I wholeheartedly agree with your posting. On the political side of things, it is hisheartening to see the polarization between parties. To some degree both parties suffer from this, but perhaps even more so the Democrats: putting party before country. That surely can only happen when minds stop reasoning and become calcified.

On the business front, I appreciate your comments about testing assumptions and asking "Why would a reasonable, rational...?". Thx for sharing your wisdom.

by Anonymous Anonymous, 1/26/2006 11:45 AM  

I appreciate the blog on the real-world, and will go look for the Emory University study. I teach at a university, and have my Eng. 102 freshman students watching Bush's State of the Union address this evening. (I also expect to post the transcript on the class website by W morning's class). They will then check out through http://www.ipl.org (reading room, newspapers, Internet Public Library site) foreign press reaction to some of the key points. If I can get the Emory study today, I will also post that for class discussion. Course is Argument/Analysis/Research...

by Anonymous teacherlearner, 1/31/2006 5:34 AM  

What you say here is very similar to George Lakoff's concept of moral framing. When facts contradict the frame, the facts are discarded.

I have to take issue with your intelligent design/evolution example. Evolution does not ask people to believe in eternal matter. The origin of matter is a testable theory. What precedes the origin is not.

by Blogger Rich James, 1/31/2006 12:38 PM  

To elaborate further on my previous post, while I disagreed with the particular example on evolution, I agree with the larger point. One could say we all operate on a level of "faith," a set of deeply embedded assumptions about how the world works, a light that illuminates what we see.
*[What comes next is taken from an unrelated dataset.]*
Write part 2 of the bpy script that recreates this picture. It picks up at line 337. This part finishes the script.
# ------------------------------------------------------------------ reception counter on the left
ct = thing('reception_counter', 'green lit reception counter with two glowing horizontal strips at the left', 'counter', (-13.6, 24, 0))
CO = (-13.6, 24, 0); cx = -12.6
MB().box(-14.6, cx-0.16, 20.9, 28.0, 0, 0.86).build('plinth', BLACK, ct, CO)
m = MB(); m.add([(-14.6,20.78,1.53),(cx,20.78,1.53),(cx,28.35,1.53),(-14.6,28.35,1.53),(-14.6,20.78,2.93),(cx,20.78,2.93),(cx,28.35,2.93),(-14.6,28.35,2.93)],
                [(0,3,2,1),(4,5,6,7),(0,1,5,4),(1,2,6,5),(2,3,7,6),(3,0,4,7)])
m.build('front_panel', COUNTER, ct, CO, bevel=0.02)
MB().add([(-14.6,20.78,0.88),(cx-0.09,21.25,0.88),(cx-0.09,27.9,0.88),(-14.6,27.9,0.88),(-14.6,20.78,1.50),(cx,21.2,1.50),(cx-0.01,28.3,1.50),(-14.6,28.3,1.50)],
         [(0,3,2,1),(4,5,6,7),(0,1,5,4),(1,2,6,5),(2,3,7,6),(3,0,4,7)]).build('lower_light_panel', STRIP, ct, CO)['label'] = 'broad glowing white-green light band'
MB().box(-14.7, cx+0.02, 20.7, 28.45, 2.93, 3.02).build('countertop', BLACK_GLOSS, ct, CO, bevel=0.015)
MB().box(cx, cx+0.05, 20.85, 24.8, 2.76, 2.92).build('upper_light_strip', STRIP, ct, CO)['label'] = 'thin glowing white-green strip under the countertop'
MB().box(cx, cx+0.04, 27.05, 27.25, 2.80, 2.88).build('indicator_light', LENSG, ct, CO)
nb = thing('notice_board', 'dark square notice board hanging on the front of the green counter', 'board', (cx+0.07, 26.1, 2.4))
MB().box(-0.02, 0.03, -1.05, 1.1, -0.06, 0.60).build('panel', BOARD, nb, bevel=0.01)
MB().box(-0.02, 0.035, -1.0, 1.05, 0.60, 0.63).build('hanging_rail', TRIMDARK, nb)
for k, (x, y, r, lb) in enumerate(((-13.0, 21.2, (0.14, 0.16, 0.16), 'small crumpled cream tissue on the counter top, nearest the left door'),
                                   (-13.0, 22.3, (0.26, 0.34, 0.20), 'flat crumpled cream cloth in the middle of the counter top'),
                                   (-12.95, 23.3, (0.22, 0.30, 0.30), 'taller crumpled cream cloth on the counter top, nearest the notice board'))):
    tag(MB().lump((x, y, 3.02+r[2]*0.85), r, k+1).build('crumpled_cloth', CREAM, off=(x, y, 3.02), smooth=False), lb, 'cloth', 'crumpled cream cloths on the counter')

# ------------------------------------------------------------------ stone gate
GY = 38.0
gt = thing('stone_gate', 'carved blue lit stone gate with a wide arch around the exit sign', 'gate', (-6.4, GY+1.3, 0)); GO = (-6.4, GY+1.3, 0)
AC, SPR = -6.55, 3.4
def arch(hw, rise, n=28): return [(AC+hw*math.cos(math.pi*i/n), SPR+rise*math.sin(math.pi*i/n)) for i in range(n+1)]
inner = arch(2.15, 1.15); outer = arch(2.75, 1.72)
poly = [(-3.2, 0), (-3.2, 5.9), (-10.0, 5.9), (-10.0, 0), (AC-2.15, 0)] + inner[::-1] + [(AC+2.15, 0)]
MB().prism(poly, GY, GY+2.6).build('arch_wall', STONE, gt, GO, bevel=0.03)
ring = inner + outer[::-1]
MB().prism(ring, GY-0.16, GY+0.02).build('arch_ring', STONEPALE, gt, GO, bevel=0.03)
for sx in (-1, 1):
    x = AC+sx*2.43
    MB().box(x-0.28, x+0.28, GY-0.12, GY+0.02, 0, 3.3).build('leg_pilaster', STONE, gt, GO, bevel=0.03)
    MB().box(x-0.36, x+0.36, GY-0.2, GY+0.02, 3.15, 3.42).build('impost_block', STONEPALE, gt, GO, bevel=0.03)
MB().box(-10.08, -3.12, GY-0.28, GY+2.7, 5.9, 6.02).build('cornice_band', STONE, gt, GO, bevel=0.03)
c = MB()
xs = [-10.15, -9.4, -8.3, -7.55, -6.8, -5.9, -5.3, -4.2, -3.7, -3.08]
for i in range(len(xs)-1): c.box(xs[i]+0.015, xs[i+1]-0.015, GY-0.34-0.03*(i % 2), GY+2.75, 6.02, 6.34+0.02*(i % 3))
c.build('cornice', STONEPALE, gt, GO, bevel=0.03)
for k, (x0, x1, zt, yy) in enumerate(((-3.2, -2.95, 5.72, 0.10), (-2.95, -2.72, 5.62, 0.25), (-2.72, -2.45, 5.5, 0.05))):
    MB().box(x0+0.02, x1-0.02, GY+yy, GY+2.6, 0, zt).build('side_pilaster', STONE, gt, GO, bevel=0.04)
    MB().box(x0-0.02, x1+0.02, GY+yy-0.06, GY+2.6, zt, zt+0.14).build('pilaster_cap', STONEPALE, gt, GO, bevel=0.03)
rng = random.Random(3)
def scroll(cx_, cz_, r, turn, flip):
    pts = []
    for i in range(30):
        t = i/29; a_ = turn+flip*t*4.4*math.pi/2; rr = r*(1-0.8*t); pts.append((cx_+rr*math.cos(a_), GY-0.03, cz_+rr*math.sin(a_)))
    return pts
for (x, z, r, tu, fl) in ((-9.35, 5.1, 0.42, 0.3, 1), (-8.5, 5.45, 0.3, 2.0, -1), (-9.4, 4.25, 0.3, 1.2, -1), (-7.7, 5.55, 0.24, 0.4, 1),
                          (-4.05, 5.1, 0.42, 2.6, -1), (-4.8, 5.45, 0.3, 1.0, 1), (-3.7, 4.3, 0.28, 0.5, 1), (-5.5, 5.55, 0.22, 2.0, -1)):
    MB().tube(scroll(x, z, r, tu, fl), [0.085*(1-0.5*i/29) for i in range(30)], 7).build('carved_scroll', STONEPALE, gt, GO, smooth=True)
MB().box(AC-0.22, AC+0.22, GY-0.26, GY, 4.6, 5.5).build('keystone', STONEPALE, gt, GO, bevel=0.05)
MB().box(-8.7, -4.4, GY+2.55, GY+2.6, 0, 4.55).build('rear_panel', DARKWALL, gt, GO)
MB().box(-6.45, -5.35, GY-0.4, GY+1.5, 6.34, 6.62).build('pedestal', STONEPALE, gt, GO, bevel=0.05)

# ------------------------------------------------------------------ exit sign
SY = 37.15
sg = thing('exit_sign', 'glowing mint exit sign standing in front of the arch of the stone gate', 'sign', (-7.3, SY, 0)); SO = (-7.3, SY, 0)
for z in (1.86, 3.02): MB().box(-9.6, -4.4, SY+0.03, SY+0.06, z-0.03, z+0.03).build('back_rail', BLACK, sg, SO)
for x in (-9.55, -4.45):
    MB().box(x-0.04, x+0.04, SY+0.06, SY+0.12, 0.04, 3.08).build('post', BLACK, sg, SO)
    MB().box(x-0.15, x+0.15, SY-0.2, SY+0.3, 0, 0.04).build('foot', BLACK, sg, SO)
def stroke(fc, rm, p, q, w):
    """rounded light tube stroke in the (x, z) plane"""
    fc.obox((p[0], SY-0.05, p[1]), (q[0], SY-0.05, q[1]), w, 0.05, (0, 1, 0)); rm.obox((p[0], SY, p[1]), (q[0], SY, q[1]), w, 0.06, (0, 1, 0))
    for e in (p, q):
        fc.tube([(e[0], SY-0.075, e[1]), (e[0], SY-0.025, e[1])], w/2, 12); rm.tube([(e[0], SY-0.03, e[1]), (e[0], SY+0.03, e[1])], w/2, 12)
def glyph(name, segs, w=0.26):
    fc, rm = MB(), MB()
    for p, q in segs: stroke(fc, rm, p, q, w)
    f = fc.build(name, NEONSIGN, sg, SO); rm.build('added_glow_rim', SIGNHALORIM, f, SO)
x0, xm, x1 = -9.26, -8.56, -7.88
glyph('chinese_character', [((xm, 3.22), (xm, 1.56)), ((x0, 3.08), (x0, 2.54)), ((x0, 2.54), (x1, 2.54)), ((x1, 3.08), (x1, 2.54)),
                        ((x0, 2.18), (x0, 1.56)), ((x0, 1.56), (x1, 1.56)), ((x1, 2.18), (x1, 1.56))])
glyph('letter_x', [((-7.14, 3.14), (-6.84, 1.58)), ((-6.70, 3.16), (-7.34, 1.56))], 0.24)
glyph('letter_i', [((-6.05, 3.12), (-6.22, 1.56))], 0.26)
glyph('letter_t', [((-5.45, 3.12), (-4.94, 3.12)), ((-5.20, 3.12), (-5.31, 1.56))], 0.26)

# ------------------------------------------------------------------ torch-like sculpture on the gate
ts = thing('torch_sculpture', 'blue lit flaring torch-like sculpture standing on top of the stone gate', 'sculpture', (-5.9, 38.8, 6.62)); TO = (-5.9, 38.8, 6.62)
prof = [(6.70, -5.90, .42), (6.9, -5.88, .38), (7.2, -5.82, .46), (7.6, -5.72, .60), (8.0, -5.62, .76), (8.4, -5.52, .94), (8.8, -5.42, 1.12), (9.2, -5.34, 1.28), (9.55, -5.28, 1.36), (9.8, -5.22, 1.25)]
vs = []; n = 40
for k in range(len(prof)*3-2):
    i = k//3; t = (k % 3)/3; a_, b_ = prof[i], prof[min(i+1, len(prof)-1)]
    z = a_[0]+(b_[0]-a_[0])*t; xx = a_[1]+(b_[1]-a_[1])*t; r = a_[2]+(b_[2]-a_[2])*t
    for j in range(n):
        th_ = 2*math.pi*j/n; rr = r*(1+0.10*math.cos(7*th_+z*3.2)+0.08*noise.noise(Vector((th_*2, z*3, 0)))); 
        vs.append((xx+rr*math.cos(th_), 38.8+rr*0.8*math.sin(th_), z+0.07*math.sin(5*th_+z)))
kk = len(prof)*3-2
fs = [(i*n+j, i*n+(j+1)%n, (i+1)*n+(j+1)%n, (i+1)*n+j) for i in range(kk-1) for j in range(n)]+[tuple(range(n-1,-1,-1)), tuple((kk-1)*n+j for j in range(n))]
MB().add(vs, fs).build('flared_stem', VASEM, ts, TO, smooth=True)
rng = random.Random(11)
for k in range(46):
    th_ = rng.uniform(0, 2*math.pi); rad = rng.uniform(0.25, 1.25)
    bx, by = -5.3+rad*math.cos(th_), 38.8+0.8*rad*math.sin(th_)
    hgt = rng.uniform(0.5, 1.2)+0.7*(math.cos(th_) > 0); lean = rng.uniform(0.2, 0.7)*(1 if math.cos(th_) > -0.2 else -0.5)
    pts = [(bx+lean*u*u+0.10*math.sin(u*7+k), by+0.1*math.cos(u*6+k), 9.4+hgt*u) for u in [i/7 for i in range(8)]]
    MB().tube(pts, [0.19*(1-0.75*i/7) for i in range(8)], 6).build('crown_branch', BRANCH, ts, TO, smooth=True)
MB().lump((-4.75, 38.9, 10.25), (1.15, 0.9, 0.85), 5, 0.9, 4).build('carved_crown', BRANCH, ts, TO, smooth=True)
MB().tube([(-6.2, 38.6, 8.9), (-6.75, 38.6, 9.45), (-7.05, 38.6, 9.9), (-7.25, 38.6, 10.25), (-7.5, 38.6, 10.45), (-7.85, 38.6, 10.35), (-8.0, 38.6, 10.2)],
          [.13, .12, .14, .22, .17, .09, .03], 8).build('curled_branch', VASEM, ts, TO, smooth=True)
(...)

The word faith becomes a problematic term because it is identified with common conceptions of religious faith. I guess the dark side of faith is dogma, when one is so wedded to a world view that all facts must conform to it. I think this occurs in the sciences as well as religion or any other community of thought for that matter.

As our knowledge of the world grows we will have to continually reassess how understand. Being able to recognize that our preconceptions may blind us is a mark of maturity. I wish I practiced that more often myself.

by Blogger Rich James, 2/01/2006 1:45 PM  

Thanks for the blog comments, Rich. I appreciate the clarification regarding the issue of eternal matter. This helps in my personal education on the topic.

The point I was trying to make is that there’s some “faith” on both sides of the discussion (along with the point that both sides often stick to their moral frames—thanks for the Lakoff reference). The intelligent design faith starts with the existence of a designer—most often a thinly disguised reference to God. From your perspective, where is “faith” involved with evolutionary theory?

This clearly strays from my professional interests and competence (and even the focus of this blog…). I just find the whole area incredibly interesting, and the dynamics of the debate remarkable from many perspectives.

by Blogger Andy, 2/01/2006 5:19 PM  

teacherlearner, I'd love to hear how the analysis went for your class. Watching the post-speech analysis on TV and newspapers, I only find more reinforcement of the Emory study, not less.